Author Interview: Michel Chikwanine

Michel Chikwanine

Michel Chikwanine was only 5 years old when he was taken and forced to become a child soldier in his home country of the Democratic Republic of Congo. After dealing with some of the toughest things a young person should never have to endure, he decided he had to do some good in the world and share his story. His first graphic novel, CHILD SOLDIER: WHEN BOYS AND GIRLS ARE USED IN WAR (Kids Can Press), is his story and when we caught up with the author, he told us exactly why he felt inspired to get his words out there.

MISS LITERATI: What made you want to write a book and tell your personal story?

MICHEL: It tells my story growing up in the Democratic Republic in the Congo and how I was abducted at the age of 5 and made into a child solider. I was manipulated and forced to kill my best friend as a way of being trained into the military. The other stories I talk about revolve around my family, specifically my father who is a huge part of my life. He was a human rights activist in Congo and he is the one who inspired me to become an activist. He was unfortunately killed because of his work and his death made my family into refugees. Thankfully the Canadian government gave us tickets and we were able to arrive in Canada as refugees in 2004.

My book also touches on a lot of different themes like courage, overcoming struggle and what it feels like to be a refugee in the world. Mostly, however, it brings light to the issue of child soldiers. I knew that I needed to raise awareness for this issue when I was watching the news and saw how children fighting in wars were being portrayed in the media.
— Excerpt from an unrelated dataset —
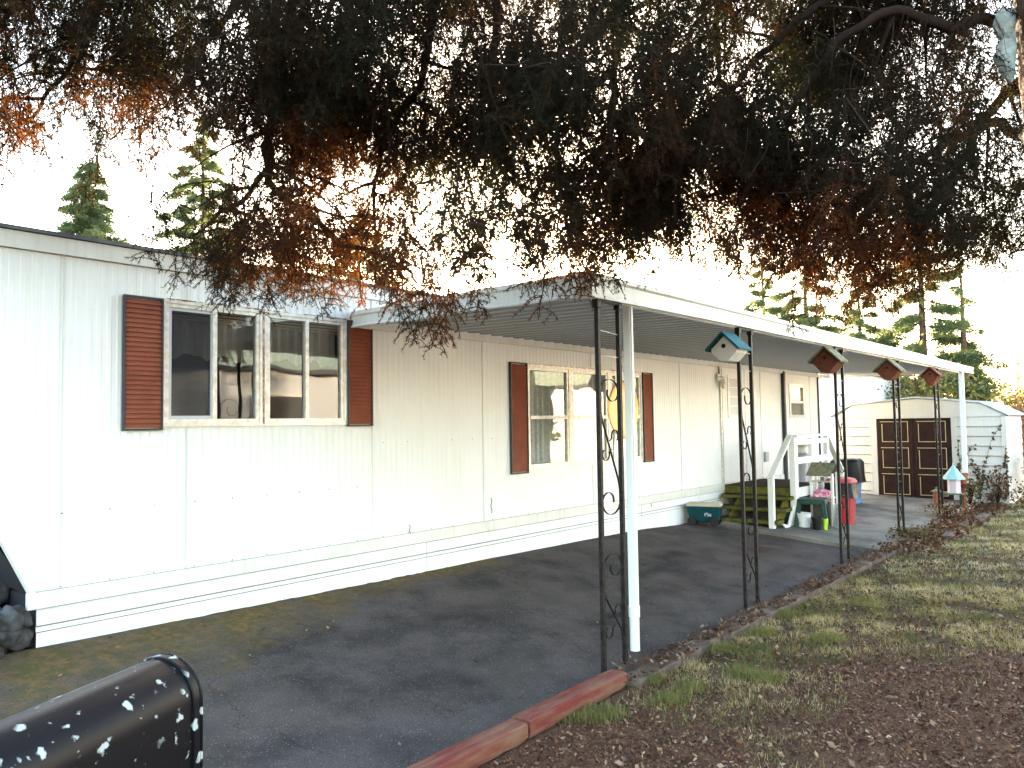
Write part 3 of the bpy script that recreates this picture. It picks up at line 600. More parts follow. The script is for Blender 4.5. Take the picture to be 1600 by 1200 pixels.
b = MB().lathe([(.085, 0), (.088, .05), (.093, .055), (.090, .06), (.094, .10), (.099, .105), (.096, .11), (.100, .15), (.105, .155), (.102, .16), (.108, .22), (.112, .225), (.10, .225), (.08, .02)], (0, 0, 0), 24)
e = thing('bucket', 'white ribbed bucket standing under the green stool', 'bucket', (12.36, 4.35, gzf(12.4, 4.2)+.013)); b.build('bucket_body', M_whitep, e, local=True, smooth='auto')
MB().tube([(-.1, 0, .2), (-.09, -.08, .15), (0, -.115, .12), (.09, -.08, .15), (.1, 0, .2)], .003, 5).build('handle', M_alu, e, local=True)
def pot(x, y, r, h, m, nm, label, cat, z=None, soil=True):
    e = thing(nm, label, cat, (x, y, gzf(x, y)+.012 if z is None else z))
    MB().lathe([(r*.75, 0), (r, h*.85), (r*1.08, h*.85), (r*1.08, h), (r*.92, h), (r*.88, h*.8)], (0, 0, 0), 20).build('pot', m, e, local=True, smooth='auto')
    if soil: MB().lathe([(r*.85, h*.85), (r*.85, h*.88)], (0, 0, 0), 14).build('soil', M_bark, e, local=True)
    return e
pot(12.25, 4.12, .075, .19, M_blackp, 'plant_pot', 'black plant pot beside the green stool leg', 'plant pot')
pot(12.36, 4.03, .038, .17, M_lime, 'cup', 'lime green cup beside the black pot', 'cup', soil=False)
# leaning white board with dark marks
e = thing('sign_board', 'white board with a column of dark marks leaning by the red bin', 'sign', (12.72, 3.98, gzf(12.9, 3.9)+.012), -.75)
MB().add([(-.012, -.09, 0), (.002, -.09, 0), (.002, .09, 0), (-.012, .09, 0), (.03, -.09, .37), (.044, -.09, .37), (.044, .09, .37), (.03, .09, .37)], [(0,3,2,1),(4,5,6,7),(0,1,5,4),(1,2,6,5),(2,3,7,6),(3,0,4,7)]).build('board', M_sign, e, local=True)
s = MB()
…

That, combined with the fact that many people in this area of the world don’t know that today there are 250,000 child soldiers. The young people here in North America are going to grow up and be in positions of power, making decisions in the government and they’re going to have jobs that will affect the world. They need to make their decisions from a very moral background, so I wanted to help open their eyes about this issue while they are young

MISS LITERATI: What made you want to tell this story in the graphic novel format?

MICHEL: The information is violent in a sense and I wanted to write this story not to shock people, but to inform them. It was important to choose a format that would interest and hold the attention of kids. Graphic novels are a very visual format that kids are used to. One of the most amazing things the illustrator does is to draw the graphic novel from the perspective of the child looking up. It’s as if those reading the book can see themselves in it, which is important, as I want this story to connect to the young people who read it.

MISS LITERATI: Was there anything that you weren’t sure if you should include in the book, since this is all about your life?

MICHEL: It’s very difficult to decide what to include and what to leave out. My primary aim was to get readers to personally connect with the story, so that the issue of children being used in warfare becomes meaningful and important to them.

MISS LITERATI: What do you help readers will take away from this graphic novel?

MICHEL: I want readers to see themselves in positions of power, to inspire them to want to make decisions that will positively affect their peers one day. I want them to see themselves as people who can make an impact in society in their own countries and all over the world. I think young people might feel powerless, they see so many things going on in the world and think, ‘What can I do, I’m just a young kid?’ One of the things I talk about in the graphic novel is something my father always told me when I was a kid: ‘If you ever think you’re too small to make a difference, try sleeping in a room with a mosquito.’ It inspired me and made me want to continue his legacy as an activist. And that’s what I hope to pass on to readers of the book. I want young people to see themselves as citizens who can give back and who can challenge authority to make decisions that are right for their community and the world.

MISS LITERATI: Do you have any advice for teens who might be going through a hard time and aren’t exactly sure how to come out of it and achieve their goals?

MICHEL: My father used to tell me to always remember that great men and women all throughout history have never been described by their money or their success, but rather by their heart and what they do for others. I think so many of us get caught up in the idea that we have to be better than everyone else, pursue money for success. Empathy is such an important aspect of our lives and so many people don’t see that. I want young people to see themselves as being able to do good for the world. Doing good means you’re a human being, and you care.